Last week, Virgin Radio International told us the Indian owners of its Absolute Radio replacement are “out of their depth” in the UK. Now it emerges Richard Branson’s brand wants to return to British airwaves. Branson and former talkSPORT owner Kelvin MacKenzie told British media regulator Ofcom they want to bid when the regulator is expected to auction spectrum used by Absolute, Classic FM and talkSPORT in 2011 and 2012, as Times Online reports.

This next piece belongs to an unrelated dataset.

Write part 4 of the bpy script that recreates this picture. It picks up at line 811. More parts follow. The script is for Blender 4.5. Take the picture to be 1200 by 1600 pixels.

Times Of India owner Bennett, Coleman & Co bought Virgin Radio’s UK station from ailing SMG last year for £53.2 million but was denied the right to use the Virgin name amid fears it might tarnish its reputation. Having changed name to Absolute, the station promptly lost nearly a fifth of its listeners, according to H208 Rajar figures. The Virgin Radio brand continues to operate under license in various countries. Better than simply returning to its old 1215 MHz slot, winning Classic FM’s spectrum would give Virgin its first national FM license. And the winning auction bid is likely to be cheap: Absolute and talkSPORT only pay £100,000 a year while Classic pays £50,000 plus six percent of revenue, Times Online reports.
A win for Branson and MacKenzie would leave one of the three spectrum holders to consider broadcasting only on DAB, TV and online, or packing up and going home. This would, of course, be a completely different company to Absolute. Of most interest to us – would Virgin Radio 2.0 try to bring over its respected former online team from Absolute?